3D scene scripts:
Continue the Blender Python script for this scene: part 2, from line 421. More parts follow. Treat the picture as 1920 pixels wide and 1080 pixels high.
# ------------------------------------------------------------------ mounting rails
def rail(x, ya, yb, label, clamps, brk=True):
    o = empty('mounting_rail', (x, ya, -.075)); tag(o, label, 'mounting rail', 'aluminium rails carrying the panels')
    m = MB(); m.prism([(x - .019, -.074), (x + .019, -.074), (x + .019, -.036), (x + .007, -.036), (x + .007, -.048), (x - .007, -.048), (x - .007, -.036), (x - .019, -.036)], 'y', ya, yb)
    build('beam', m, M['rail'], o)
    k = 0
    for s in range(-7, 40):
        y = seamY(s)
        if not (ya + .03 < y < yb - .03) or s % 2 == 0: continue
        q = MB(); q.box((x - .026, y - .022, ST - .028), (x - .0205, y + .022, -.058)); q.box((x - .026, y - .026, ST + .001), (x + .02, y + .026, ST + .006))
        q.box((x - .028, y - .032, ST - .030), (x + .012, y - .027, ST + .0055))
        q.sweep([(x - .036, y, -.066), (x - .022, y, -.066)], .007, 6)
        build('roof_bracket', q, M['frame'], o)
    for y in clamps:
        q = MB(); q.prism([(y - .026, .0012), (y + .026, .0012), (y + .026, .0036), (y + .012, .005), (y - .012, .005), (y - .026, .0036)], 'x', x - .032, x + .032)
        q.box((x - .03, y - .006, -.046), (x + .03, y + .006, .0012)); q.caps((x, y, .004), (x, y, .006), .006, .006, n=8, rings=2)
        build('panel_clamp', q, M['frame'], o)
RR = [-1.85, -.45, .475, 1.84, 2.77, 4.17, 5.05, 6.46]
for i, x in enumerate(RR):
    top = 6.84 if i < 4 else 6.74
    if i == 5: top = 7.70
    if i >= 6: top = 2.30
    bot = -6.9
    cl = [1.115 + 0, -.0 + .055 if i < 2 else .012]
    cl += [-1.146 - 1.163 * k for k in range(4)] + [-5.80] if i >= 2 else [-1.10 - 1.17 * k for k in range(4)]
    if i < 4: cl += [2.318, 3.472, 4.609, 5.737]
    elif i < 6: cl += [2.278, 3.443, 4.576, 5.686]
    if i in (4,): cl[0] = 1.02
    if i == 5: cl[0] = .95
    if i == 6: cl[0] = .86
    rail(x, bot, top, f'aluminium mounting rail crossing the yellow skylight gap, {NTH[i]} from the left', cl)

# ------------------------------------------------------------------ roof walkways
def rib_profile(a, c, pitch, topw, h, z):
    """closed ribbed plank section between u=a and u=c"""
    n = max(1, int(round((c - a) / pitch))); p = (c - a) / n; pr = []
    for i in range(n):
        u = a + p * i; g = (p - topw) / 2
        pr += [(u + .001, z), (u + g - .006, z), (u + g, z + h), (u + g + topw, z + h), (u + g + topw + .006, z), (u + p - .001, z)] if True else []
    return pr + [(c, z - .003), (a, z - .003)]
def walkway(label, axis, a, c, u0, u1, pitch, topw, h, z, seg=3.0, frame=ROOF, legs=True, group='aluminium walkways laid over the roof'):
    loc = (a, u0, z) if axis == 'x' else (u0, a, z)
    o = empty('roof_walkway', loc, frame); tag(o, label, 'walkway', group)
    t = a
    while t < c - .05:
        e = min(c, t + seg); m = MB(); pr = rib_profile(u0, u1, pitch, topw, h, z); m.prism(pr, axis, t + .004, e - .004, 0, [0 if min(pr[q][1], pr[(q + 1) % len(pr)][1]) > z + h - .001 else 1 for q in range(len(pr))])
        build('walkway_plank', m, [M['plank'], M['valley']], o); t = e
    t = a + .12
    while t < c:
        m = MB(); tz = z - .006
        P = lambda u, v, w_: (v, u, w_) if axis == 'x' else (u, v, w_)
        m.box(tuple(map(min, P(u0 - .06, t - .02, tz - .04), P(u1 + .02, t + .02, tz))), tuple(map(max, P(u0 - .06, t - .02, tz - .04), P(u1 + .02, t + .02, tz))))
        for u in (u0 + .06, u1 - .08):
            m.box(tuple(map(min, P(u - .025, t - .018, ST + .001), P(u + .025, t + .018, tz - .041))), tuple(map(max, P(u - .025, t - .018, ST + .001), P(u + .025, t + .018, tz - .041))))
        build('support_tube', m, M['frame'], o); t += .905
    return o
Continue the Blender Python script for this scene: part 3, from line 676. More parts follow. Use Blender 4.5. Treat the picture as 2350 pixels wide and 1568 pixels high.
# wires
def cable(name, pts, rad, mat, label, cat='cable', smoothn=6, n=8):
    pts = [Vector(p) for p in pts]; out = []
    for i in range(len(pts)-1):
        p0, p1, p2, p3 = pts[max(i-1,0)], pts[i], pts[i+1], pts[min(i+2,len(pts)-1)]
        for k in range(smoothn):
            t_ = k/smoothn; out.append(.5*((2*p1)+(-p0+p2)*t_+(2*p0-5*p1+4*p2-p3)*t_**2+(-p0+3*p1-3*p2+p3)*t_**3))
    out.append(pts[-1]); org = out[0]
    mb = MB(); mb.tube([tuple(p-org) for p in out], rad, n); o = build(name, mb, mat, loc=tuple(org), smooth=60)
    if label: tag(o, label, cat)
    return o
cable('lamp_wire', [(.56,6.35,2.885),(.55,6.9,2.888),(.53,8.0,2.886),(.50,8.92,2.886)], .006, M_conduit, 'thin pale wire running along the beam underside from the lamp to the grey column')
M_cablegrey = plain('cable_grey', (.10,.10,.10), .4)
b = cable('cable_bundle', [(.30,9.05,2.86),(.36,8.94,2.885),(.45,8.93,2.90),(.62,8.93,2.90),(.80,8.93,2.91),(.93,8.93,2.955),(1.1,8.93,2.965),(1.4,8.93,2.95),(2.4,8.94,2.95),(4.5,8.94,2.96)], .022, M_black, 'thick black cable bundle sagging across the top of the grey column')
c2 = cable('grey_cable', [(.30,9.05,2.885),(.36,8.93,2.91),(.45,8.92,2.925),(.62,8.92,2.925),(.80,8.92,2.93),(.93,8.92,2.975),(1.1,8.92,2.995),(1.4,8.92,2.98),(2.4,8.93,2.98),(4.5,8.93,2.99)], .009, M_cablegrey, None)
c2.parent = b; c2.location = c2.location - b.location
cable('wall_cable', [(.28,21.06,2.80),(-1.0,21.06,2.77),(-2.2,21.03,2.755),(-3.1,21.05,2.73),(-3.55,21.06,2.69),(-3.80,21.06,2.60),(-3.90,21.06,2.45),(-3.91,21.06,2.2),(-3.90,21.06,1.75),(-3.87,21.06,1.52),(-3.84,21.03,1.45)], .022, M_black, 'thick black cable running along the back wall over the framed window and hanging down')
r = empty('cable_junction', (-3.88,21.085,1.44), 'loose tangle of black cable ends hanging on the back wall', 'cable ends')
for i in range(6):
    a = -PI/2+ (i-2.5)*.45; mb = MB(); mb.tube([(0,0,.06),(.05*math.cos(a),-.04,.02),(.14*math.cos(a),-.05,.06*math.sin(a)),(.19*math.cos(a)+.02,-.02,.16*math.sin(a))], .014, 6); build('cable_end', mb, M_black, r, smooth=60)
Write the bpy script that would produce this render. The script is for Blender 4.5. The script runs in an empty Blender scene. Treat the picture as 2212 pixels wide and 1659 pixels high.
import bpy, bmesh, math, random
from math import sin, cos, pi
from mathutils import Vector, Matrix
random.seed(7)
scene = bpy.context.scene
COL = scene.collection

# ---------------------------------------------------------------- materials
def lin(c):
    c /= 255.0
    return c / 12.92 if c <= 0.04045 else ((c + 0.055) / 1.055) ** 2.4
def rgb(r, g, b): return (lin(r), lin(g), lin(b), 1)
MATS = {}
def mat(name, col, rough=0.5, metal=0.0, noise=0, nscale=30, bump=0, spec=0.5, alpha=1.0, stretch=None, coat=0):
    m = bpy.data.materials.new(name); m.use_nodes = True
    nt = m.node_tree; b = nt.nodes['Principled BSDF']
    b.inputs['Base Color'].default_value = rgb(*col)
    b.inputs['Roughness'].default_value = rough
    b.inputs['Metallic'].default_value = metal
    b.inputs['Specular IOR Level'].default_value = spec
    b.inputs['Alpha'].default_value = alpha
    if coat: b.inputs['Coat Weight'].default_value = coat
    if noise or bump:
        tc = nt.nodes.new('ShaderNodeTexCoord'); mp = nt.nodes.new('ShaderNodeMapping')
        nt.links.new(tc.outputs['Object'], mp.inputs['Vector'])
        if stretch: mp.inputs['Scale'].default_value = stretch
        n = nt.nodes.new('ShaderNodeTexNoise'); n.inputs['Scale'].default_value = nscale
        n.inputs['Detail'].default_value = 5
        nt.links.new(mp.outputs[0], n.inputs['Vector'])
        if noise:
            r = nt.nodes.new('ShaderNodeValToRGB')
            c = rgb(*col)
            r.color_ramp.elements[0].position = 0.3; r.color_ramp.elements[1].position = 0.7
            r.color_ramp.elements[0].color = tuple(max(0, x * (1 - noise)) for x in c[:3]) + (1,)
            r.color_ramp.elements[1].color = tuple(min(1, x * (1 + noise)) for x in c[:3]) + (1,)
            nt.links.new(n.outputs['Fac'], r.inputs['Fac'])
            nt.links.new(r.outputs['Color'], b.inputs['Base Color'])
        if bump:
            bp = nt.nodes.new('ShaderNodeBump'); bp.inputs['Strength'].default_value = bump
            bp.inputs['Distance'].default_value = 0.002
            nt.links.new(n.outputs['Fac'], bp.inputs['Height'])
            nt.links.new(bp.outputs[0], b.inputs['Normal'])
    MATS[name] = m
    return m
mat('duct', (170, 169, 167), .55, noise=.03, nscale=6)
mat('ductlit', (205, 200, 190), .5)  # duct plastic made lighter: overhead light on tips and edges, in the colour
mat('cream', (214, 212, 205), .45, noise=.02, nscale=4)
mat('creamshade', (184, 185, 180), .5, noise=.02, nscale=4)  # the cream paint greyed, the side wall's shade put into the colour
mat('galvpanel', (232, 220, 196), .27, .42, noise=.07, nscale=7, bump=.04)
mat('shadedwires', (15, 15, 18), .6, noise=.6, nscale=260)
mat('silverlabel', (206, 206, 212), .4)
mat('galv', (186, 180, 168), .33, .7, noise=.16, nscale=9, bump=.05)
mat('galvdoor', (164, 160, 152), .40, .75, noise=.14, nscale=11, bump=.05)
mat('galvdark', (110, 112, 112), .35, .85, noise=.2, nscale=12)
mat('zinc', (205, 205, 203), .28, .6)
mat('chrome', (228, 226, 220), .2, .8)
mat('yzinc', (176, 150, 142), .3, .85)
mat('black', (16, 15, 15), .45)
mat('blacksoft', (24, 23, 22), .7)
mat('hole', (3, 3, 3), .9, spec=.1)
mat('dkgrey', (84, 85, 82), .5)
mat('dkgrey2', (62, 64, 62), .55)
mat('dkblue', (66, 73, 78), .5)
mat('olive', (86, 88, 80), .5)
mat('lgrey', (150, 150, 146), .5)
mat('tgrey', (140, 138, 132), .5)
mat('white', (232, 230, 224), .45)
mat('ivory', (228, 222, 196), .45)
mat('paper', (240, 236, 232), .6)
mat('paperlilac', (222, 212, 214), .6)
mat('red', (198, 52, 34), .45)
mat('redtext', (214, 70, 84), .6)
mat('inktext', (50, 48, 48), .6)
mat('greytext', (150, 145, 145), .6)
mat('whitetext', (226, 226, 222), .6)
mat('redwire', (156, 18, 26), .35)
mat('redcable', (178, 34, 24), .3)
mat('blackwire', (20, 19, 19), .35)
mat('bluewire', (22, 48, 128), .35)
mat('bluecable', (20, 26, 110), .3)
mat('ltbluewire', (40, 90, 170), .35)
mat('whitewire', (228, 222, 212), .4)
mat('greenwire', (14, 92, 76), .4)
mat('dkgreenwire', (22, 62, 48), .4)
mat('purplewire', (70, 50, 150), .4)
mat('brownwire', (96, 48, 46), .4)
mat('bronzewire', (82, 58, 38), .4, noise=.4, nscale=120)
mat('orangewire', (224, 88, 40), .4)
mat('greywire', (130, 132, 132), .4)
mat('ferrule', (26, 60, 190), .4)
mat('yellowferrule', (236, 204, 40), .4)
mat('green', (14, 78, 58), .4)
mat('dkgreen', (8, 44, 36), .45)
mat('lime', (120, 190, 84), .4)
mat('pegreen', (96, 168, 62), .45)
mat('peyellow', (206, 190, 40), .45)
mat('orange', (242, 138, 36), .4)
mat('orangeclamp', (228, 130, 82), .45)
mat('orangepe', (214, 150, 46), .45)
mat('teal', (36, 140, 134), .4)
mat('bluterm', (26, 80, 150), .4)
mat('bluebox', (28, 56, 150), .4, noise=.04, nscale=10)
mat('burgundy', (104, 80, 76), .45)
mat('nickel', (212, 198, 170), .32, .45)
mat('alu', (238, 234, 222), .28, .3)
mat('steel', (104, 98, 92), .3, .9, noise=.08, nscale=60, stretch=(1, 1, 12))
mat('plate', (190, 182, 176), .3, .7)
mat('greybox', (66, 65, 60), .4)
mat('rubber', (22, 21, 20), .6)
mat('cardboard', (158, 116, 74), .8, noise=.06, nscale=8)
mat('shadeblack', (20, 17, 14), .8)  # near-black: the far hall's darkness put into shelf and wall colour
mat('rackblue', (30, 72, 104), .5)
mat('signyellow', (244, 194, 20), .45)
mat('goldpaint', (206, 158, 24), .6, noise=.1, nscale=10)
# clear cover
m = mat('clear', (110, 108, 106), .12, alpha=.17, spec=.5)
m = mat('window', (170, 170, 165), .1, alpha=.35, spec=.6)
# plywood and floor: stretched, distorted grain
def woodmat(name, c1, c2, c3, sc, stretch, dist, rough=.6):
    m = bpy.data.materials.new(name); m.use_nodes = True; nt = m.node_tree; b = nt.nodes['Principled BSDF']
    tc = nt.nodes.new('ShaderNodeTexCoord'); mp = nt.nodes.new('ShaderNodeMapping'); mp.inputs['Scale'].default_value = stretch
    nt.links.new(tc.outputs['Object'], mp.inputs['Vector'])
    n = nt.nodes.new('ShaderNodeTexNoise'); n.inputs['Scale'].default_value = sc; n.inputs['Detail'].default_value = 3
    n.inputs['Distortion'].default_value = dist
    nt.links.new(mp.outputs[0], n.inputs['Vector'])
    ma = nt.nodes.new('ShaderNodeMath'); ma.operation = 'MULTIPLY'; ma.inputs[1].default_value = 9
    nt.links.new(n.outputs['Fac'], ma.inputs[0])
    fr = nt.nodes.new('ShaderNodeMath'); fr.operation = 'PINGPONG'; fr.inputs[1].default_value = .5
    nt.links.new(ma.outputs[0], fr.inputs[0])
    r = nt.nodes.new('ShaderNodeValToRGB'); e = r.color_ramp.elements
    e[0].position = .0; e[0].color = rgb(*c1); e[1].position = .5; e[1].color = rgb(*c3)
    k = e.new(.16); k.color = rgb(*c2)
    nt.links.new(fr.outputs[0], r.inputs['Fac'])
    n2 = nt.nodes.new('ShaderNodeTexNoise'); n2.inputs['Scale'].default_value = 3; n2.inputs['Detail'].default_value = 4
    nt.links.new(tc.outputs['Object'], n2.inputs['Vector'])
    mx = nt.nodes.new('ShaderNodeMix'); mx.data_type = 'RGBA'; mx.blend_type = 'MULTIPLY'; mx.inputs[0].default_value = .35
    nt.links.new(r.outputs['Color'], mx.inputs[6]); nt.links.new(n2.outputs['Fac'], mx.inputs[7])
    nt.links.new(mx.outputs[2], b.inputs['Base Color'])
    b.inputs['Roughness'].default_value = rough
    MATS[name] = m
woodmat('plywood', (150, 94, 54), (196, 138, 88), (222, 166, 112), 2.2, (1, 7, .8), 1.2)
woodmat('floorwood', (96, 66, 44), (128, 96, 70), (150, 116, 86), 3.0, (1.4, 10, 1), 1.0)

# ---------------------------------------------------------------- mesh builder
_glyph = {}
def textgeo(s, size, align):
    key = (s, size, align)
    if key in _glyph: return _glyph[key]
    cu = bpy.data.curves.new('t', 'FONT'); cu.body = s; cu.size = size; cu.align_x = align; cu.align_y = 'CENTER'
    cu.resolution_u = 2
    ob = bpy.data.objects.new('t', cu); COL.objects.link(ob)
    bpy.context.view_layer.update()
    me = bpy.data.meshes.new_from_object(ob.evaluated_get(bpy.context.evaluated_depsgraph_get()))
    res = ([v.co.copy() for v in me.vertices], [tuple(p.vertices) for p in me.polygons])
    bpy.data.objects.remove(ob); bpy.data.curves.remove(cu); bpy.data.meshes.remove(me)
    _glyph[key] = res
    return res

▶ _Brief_
Nothing but the lines from the one with "Write the bpy" through the one with "COL = scene.collection" should be repeated, and each exactly.

▶ _Answer below_
Write the bpy script that would produce this render. The script is for Blender 4.5. The script runs in an empty Blender scene. Treat the picture as 2212 pixels wide and 1659 pixels high.
import bpy, bmesh, math, random
from math import sin, cos, pi
from mathutils import Vector, Matrix
random.seed(7)
scene = bpy.context.scene
COL = scene.collection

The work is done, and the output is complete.